L’interrogation est similaire dans le monde des consultances et du lobbying bruxellois, où l’on se réjouit certes d’une augmentation du chiffre d’affaires, mais où force est de constater que la simplification est tout sauf simple. « Des abrogations mal rédigées sont source d’incertitude pour les entreprises qui voient la Commission von der Leyen II détruire ce que la Commission von der Leyen I a accompli (…). Les investisseurs en Europe ont besoin de sécurité juridique pour planifier l’avenir, et cette situation est beaucoup trop complexe à suivre. »

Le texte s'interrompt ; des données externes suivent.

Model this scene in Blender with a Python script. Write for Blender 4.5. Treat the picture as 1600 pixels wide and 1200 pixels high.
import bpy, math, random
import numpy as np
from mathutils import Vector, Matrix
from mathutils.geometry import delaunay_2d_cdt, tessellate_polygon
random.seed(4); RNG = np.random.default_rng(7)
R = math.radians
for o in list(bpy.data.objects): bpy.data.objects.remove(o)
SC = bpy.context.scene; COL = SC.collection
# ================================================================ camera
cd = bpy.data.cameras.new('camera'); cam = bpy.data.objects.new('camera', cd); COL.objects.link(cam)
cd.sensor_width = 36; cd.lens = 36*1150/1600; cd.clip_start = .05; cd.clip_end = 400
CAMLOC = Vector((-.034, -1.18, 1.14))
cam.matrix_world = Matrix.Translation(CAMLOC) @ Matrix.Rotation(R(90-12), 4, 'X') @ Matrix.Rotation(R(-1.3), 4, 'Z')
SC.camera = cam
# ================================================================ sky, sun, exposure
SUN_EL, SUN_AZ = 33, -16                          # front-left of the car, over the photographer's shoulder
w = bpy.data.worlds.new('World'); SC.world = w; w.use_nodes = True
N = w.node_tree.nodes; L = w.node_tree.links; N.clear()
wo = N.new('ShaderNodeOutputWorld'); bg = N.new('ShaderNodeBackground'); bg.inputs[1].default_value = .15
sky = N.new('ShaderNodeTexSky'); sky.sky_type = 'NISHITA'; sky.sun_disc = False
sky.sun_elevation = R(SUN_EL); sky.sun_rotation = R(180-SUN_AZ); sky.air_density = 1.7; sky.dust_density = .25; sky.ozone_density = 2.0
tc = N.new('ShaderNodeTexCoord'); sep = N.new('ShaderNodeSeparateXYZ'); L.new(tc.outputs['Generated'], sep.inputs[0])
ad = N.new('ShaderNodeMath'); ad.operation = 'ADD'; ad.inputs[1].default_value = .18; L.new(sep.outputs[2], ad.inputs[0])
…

En se concentrant sur le seul aspect de la simplification réglementaire au niveau européen, un autre danger pointe : celui de perdre de vue que le frein majeur à la compétitivité des entreprises reste la fragmentation du marché unique, résultat d’une complexité administrative produite au niveau national et non au niveau européen. C’est ainsi que parmi les « dix terribles » (the terrible ten) obstacles au marché unique figurent des questions aussi concrètes que Démarches administratives lourdes et divergentes entre États membres pour la création d’entreprises, la reconnaissance limitée des qualifications professionnelles, les délais excessifs dans l’élaboration des normes communes ou des règles fragmentées en matière d’emballage, d’étiquetage et de déchets. Plus de marché intérieur, moins de « simplifiction », semble être la recette plus prometteuse pour la relance de la compétitivité européenne.